Enhanced Assumed Strain Methods for Implicit Gradient‐Enhanced Damage‐Plasticity

The combination of plasticity theory and continuum damage mechanics facilitates the description of hardening and softening material behavior, accumulation of inelastic strains, and stiffness degradation due to damage. For regularizing softening material behavior in finite element simulations, the enrichment of the constitutive relations by means of a nonlocal counterpart of an internal strain‐like thermodynamic state variable, implicitly defined as the solution of a higher order PDE, is a suitable approach in order to obtain mesh‐insensitive results [1]. However, for plasticity models assuming dilatant plastic flow, such as commonly employed for cohesive‐frictional materials like concrete or rock, spurious locking phenomena due to kinematic constraints can arise in conjunction with low order finite elements. This issue was observed and discussed in [2] for simple (local) linear‐elastic perfectly plastic material models.
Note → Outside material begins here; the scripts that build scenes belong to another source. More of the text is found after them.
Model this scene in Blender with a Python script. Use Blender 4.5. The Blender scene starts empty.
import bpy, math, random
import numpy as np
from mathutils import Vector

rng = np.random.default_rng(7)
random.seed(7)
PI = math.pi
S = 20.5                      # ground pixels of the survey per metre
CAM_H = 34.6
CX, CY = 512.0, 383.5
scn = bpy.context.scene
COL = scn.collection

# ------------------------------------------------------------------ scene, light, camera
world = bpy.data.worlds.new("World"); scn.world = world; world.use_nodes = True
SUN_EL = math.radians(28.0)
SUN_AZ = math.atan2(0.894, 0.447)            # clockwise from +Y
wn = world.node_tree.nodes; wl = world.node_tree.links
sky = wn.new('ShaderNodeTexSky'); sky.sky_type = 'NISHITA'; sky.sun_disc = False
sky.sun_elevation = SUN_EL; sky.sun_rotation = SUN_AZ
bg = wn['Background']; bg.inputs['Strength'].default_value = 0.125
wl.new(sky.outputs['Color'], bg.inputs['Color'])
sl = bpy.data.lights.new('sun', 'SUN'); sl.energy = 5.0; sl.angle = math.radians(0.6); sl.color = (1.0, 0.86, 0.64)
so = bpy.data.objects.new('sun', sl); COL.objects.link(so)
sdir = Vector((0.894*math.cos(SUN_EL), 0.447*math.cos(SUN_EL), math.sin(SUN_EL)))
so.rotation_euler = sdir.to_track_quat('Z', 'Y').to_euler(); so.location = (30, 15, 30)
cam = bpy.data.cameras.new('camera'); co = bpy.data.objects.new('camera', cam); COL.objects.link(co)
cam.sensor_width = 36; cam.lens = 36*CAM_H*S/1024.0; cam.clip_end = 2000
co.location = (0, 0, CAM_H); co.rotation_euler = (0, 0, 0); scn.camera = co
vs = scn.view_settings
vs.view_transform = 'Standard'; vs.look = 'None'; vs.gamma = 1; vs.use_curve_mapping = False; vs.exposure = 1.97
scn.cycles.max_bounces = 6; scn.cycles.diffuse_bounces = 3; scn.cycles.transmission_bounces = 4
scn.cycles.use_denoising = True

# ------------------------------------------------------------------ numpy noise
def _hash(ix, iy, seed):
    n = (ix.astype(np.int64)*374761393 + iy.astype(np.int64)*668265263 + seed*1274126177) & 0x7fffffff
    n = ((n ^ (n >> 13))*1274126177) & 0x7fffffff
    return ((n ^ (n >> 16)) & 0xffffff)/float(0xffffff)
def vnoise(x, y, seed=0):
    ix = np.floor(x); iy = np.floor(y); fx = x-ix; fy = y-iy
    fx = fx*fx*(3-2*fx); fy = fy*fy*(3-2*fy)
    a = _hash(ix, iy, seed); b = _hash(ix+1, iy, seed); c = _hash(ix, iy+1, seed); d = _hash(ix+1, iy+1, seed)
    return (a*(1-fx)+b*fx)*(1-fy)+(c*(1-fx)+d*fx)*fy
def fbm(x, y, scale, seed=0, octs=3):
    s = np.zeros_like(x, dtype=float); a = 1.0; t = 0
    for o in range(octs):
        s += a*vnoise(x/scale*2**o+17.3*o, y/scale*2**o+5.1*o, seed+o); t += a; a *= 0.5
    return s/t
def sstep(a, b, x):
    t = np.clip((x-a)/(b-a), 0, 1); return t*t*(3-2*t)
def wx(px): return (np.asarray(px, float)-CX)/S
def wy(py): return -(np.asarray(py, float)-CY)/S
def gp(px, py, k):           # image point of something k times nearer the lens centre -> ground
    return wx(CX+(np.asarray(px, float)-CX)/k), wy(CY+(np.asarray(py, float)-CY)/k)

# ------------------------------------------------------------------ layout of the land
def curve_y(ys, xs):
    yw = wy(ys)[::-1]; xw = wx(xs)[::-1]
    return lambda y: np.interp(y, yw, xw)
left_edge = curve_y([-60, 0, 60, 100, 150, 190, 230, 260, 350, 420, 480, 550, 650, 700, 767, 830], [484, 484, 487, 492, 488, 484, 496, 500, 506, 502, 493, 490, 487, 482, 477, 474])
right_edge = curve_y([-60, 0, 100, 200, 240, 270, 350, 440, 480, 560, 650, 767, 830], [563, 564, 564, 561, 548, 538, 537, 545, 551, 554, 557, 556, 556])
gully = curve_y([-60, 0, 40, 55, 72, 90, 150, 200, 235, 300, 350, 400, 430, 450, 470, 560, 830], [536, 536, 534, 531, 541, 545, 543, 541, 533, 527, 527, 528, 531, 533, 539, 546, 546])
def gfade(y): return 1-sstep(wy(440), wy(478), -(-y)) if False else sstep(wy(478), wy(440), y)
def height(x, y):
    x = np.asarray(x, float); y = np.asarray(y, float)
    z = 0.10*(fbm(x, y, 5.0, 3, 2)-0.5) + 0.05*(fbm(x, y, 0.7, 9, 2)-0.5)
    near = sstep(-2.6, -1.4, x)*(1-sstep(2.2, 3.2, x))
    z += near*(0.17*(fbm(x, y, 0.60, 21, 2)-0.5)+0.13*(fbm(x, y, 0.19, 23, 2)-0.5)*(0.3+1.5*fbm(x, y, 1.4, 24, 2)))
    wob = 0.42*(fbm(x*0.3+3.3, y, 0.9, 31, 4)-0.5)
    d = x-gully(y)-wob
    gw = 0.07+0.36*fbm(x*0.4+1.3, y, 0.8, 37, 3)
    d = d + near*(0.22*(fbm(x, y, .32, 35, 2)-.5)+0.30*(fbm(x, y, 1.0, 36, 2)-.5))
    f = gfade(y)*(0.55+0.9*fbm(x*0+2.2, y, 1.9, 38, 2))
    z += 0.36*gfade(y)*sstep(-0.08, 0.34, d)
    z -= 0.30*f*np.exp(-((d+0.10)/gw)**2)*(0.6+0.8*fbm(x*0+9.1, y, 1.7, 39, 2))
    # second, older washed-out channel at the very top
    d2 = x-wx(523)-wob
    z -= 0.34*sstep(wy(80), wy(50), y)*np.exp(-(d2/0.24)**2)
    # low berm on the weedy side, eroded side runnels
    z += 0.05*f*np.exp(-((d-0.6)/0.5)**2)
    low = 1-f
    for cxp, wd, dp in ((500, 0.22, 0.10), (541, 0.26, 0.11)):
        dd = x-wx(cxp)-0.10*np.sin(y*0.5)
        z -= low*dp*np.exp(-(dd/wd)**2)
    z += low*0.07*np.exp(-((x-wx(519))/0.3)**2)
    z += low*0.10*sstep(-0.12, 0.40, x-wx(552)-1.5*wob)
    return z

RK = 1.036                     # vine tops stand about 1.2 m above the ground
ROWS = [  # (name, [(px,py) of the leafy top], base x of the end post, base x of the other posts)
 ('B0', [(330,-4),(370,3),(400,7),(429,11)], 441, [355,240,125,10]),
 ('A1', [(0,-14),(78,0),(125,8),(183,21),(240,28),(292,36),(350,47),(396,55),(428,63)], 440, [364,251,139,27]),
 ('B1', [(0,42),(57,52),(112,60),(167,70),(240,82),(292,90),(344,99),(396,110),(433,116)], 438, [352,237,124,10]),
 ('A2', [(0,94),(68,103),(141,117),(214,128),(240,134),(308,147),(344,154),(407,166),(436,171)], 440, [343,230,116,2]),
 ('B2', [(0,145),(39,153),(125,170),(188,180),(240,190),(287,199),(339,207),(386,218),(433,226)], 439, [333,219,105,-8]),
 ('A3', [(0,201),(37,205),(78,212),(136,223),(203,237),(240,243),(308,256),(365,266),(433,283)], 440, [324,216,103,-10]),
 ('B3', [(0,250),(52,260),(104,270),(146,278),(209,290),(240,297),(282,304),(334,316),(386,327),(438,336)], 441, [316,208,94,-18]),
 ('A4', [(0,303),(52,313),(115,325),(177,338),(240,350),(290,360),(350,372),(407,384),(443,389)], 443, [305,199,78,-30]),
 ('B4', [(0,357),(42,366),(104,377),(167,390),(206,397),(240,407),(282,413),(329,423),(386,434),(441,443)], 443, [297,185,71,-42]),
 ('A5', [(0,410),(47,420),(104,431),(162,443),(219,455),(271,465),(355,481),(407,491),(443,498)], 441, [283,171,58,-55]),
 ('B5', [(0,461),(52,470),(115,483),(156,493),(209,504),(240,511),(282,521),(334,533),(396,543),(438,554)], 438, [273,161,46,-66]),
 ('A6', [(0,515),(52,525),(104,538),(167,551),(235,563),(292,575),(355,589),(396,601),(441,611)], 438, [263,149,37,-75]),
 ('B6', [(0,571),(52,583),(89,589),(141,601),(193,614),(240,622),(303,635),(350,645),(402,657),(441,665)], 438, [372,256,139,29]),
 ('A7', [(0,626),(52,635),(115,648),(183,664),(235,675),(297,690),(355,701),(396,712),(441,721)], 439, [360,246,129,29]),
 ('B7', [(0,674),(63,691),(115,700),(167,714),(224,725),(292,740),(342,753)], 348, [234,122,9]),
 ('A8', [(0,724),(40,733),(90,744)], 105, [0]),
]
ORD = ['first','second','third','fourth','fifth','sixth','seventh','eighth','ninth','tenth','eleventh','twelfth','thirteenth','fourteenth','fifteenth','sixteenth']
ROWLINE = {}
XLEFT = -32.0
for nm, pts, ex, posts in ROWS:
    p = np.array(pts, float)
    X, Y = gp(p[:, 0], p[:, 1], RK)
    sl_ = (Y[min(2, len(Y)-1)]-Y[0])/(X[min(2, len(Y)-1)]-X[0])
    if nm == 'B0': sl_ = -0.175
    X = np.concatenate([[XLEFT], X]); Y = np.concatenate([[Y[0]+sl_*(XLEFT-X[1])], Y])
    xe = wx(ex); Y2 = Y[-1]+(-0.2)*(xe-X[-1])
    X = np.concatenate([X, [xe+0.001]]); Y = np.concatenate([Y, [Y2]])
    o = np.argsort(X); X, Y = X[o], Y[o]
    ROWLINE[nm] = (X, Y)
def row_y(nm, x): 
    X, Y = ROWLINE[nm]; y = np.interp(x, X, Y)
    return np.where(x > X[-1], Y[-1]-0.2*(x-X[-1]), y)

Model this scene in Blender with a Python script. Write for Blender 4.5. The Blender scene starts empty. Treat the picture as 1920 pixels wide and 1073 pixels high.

As a remedy, specific enhanced assumed strain (EAS) methods to enrich the normal strain rate field were proposed and assessed. The present contribution demonstrates the formulation of these EAS methods combined with the fully coupled displacement‐nonlocal damage framework, and shows an application to mode II failure employing a gradient‐enhanced damage‐plasticity model for concrete. The insensitivity of the presented approach with respect to the finite element mesh is discussed.